YOUR OBJECTIVE ▸
The listing below should be copied in full, word for word.

^^^^^^^^

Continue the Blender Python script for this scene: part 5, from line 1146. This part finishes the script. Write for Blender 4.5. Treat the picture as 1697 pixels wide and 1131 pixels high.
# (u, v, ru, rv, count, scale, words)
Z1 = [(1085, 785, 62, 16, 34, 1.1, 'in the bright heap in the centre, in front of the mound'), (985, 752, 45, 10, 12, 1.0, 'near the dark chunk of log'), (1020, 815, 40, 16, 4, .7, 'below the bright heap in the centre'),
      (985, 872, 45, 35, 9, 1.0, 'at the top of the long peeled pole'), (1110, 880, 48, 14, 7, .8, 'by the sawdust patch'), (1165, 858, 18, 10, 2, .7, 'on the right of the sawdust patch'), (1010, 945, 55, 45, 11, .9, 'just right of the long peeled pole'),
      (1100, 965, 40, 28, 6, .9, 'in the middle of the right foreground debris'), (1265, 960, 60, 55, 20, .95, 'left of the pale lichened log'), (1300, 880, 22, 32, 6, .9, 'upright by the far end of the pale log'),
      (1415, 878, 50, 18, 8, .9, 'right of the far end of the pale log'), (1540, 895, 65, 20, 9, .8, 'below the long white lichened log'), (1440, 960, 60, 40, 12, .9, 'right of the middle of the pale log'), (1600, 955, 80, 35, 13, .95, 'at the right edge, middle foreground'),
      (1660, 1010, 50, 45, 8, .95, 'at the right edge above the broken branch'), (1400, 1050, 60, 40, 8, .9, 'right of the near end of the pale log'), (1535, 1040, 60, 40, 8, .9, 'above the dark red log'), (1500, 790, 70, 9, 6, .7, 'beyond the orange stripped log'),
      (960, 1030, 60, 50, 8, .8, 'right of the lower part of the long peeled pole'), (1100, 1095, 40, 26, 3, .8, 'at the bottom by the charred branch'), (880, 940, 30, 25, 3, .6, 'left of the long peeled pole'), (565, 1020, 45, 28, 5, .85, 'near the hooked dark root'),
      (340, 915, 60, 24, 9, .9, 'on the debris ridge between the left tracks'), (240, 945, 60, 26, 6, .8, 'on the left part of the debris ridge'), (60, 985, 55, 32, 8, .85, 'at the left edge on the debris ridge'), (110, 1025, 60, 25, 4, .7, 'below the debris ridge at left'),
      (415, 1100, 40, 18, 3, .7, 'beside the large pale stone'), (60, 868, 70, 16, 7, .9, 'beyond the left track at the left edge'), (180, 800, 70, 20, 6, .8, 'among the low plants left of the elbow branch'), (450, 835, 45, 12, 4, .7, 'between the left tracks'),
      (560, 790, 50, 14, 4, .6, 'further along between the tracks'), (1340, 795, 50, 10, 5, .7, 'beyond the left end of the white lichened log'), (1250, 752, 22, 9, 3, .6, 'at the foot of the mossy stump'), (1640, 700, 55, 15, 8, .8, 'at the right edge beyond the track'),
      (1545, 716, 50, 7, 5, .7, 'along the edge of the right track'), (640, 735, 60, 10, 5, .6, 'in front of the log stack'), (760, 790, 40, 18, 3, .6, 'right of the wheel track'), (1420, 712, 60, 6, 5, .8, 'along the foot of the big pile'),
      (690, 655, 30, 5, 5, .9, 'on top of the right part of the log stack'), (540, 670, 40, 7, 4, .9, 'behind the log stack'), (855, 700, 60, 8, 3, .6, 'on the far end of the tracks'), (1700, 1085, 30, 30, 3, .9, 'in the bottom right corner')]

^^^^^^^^

RESPONSE FOR THIS EXERCISE ▸
Continue the Blender Python script for this scene: part 5, from line 1146. This part finishes the script. Write for Blender 4.5. Treat the picture as 1697 pixels wide and 1131 pixels high.
# (u, v, ru, rv, count, scale, words)
Z1 = [(1085, 785, 62, 16, 34, 1.1, 'in the bright heap in the centre, in front of the mound'), (985, 752, 45, 10, 12, 1.0, 'near the dark chunk of log'), (1020, 815, 40, 16, 4, .7, 'below the bright heap in the centre'),
      (985, 872, 45, 35, 9, 1.0, 'at the top of the long peeled pole'), (1110, 880, 48, 14, 7, .8, 'by the sawdust patch'), (1165, 858, 18, 10, 2, .7, 'on the right of the sawdust patch'), (1010, 945, 55, 45, 11, .9, 'just right of the long peeled pole'),
      (1100, 965, 40, 28, 6, .9, 'in the middle of the right foreground debris'), (1265, 960, 60, 55, 20, .95, 'left of the pale lichened log'), (1300, 880, 22, 32, 6, .9, 'upright by the far end of the pale log'),
      (1415, 878, 50, 18, 8, .9, 'right of the far end of the pale log'), (1540, 895, 65, 20, 9, .8, 'below the long white lichened log'), (1440, 960, 60, 40, 12, .9, 'right of the middle of the pale log'), (1600, 955, 80, 35, 13, .95, 'at the right edge, middle foreground'),
      (1660, 1010, 50, 45, 8, .95, 'at the right edge above the broken branch'), (1400, 1050, 60, 40, 8, .9, 'right of the near end of the pale log'), (1535, 1040, 60, 40, 8, .9, 'above the dark red log'), (1500, 790, 70, 9, 6, .7, 'beyond the orange stripped log'),
      (960, 1030, 60, 50, 8, .8, 'right of the lower part of the long peeled pole'), (1100, 1095, 40, 26, 3, .8, 'at the bottom by the charred branch'), (880, 940, 30, 25, 3, .6, 'left of the long peeled pole'), (565, 1020, 45, 28, 5, .85, 'near the hooked dark root'),
      (340, 915, 60, 24, 9, .9, 'on the debris ridge between the left tracks'), (240, 945, 60, 26, 6, .8, 'on the left part of the debris ridge'), (60, 985, 55, 32, 8, .85, 'at the left edge on the debris ridge'), (110, 1025, 60, 25, 4, .7, 'below the debris ridge at left'),
      (415, 1100, 40, 18, 3, .7, 'beside the large pale stone'), (60, 868, 70, 16, 7, .9, 'beyond the left track at the left edge'), (180, 800, 70, 20, 6, .8, 'among the low plants left of the elbow branch'), (450, 835, 45, 12, 4, .7, 'between the left tracks'),
      (560, 790, 50, 14, 4, .6, 'further along between the tracks'), (1340, 795, 50, 10, 5, .7, 'beyond the left end of the white lichened log'), (1250, 752, 22, 9, 3, .6, 'at the foot of the mossy stump'), (1640, 700, 55, 15, 8, .8, 'at the right edge beyond the track'),
      (1545, 716, 50, 7, 5, .7, 'along the edge of the right track'), (640, 735, 60, 10, 5, .6, 'in front of the log stack'), (760, 790, 40, 18, 3, .6, 'right of the wheel track'), (1420, 712, 60, 6, 5, .8, 'along the foot of the big pile'),
      (690, 655, 30, 5, 5, .9, 'on top of the right part of the log stack'), (540, 670, 40, 7, 4, .9, 'behind the log stack'), (855, 700, 60, 8, 3, .6, 'on the far end of the tracks'), (1700, 1085, 30, 30, 3, .9, 'in the bottom right corner')]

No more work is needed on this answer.